Attila the Hun--Role Model for Leaders

The Washington Post

Leadership, and how to create leaders, has become a hot craze for everyone from consultants to chief executive officers. Training seminars now use leadership as a theme and an assortment of how-to and inspirational books on leadership is hitting the best-seller lists.

Two approaches not to be overlooked in this derby mirror the dramatic differences in management styles of the 1980s.

One is the frontal approach to leadership: Take charge, be aggressive, ferret out your enemies.


The other is kinder and gentler: Treat people well and look for the good in them, and they will respond in productive and creative ways.

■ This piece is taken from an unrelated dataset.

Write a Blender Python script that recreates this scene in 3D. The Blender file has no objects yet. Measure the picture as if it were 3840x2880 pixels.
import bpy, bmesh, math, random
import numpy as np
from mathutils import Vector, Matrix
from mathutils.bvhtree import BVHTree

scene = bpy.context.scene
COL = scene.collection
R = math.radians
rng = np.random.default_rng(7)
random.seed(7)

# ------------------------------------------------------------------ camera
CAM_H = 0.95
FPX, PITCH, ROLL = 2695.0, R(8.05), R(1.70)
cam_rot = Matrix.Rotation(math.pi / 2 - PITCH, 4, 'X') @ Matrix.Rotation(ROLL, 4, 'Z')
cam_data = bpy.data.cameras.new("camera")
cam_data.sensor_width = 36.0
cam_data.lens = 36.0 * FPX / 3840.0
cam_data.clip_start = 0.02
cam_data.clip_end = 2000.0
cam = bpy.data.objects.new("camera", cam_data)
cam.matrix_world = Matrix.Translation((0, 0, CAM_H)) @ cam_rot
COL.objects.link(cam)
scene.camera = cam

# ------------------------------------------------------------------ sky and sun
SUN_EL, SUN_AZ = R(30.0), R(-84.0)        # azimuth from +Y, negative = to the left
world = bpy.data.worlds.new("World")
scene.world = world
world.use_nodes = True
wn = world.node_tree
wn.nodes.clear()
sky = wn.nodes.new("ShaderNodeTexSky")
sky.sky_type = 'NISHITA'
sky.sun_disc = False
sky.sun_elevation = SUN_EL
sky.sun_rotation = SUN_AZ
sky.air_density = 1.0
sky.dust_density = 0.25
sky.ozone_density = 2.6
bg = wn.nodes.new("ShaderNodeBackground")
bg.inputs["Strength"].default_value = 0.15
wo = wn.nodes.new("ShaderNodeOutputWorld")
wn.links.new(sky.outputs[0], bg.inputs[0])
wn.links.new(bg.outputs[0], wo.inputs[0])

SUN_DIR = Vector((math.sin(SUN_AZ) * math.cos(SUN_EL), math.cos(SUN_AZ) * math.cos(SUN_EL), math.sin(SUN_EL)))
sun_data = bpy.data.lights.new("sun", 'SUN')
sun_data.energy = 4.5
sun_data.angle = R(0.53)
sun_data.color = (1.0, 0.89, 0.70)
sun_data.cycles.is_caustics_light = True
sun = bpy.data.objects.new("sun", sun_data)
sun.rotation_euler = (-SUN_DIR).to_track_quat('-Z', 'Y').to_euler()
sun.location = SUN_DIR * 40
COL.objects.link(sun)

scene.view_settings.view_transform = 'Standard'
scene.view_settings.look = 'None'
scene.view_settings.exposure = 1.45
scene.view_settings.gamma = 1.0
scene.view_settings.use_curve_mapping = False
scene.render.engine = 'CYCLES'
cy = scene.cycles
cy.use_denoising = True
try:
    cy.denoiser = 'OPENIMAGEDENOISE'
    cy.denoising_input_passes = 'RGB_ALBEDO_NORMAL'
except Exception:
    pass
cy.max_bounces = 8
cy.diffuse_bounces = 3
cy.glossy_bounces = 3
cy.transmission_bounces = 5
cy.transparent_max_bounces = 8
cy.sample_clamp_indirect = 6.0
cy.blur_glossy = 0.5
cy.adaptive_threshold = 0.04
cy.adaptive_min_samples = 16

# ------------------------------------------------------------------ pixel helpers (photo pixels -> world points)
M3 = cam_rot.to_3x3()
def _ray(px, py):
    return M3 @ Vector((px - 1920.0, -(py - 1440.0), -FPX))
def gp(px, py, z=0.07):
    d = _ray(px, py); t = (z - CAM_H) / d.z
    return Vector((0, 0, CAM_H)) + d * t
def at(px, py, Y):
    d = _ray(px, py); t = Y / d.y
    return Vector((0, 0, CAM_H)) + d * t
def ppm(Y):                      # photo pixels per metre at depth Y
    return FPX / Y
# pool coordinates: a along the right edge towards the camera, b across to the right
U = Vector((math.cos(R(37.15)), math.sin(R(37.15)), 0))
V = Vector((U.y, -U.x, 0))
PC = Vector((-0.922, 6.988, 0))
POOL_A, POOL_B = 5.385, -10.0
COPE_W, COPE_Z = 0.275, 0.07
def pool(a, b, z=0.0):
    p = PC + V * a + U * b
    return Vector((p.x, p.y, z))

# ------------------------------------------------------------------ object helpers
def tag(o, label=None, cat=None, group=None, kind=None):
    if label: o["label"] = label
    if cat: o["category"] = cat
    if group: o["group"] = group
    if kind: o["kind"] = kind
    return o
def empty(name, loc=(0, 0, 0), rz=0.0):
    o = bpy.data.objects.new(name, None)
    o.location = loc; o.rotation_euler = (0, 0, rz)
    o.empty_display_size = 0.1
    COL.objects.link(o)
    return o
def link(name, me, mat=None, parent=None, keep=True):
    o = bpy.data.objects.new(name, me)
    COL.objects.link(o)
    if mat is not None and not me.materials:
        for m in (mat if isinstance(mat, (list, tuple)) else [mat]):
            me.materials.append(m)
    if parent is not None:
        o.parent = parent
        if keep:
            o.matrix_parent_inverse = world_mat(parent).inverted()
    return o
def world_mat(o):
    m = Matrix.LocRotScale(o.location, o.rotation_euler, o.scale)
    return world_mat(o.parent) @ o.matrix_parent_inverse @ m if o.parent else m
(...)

Attila the Hun, meet Max DePree.

“Leadership Secrets of Attila the Hun,” written by Wess Roberts, a human resources professional at Fireman’s Fund Insurance, is a 110-page leadership manual based on the life and “work” of Attila, King of Huns, a 5th-Century brutalizer and bully of men and nations who relished being known as the Scourge of God.

Roberts, who picked Attila as his metaphorical leader because of the warrior’s “mystical” qualities, softens Attila’s rough edges, painting him as a deliberate (if driven), compassionate leader who may have been crude but also was wise--particularly in how he handled subordinates (the Huns).

“Some of his methods may seem brutal in our day . . . but, hey, that’s how things were done,” said Roberts. Consider these “Attila-isms”:

* Do not let your chosen enemy have the advantage in any situation.

* Do not insult unless you mean it.

* For Huns, conflict is a natural state.

* --Huns make enemies only on purpose.

* If it were easy to be a chieftain, everyone would be one.

Recovered From Slow Start

The book got off to a slow start--16 publishers turned it down before Warner Books took it on. Its outlook turned more bullish after it fell into the hands of H. Ross Perot, a modern-day corporate Attila, who touts it as a great book with timeless principles. The book hit the best-seller lists and is being translated into 13 languages. It’s also being made into a film for business and is available on cassette.

If the curious appeal of “Attila” lies in its simplistic pronouncements and outrageous presentation, quite the opposite is true of “Leadership Is an Art.” Written by Max DePree, the 64-year-old chairman of Herman Miller Inc., a designer and maker of office furniture, the book is small and soulful enough to be carried around like a prayer book--and, in some respects, it is.


“There is a strong spiritual content to leadership,” DePree said. “People make a decision to follow, but we don’t quite know why they do.”

DePree has decided that leadership is akin to being in a state of grace--it is a sort of gift given to someone who then has the obligation to serve. His meditations, which are drawn from Luke, the Corinthians, Plato, Gandhi and his own experience, are perhaps more daring in spirit than all of Attila’s bluster. Consider these musings:

* The first responsibility of a leader is to define reality. The last is to say thank you.

* By ourselves we suffer serious limitations. Together we can be something wonderful.

* Intimacy is one way of describing the relationship we all desire with work.

* An elegant company frees its members to be their best.

DePree also shares some novel approaches to performance reviews in which he proposes that some of the “right” questions to be asked are: “Does Herman Miller need you?”; “Do you need Herman Miller?”; and “What have you abandoned?”

DePree also thinks leaders should have the capacity to weep over the good and the bad, the happy and the sad in life and at work. Things that bring tears to his eyes include superficiality, a lack of dignity, arrogance, tenderness, good news and having to work in a job where you are not free to do your best.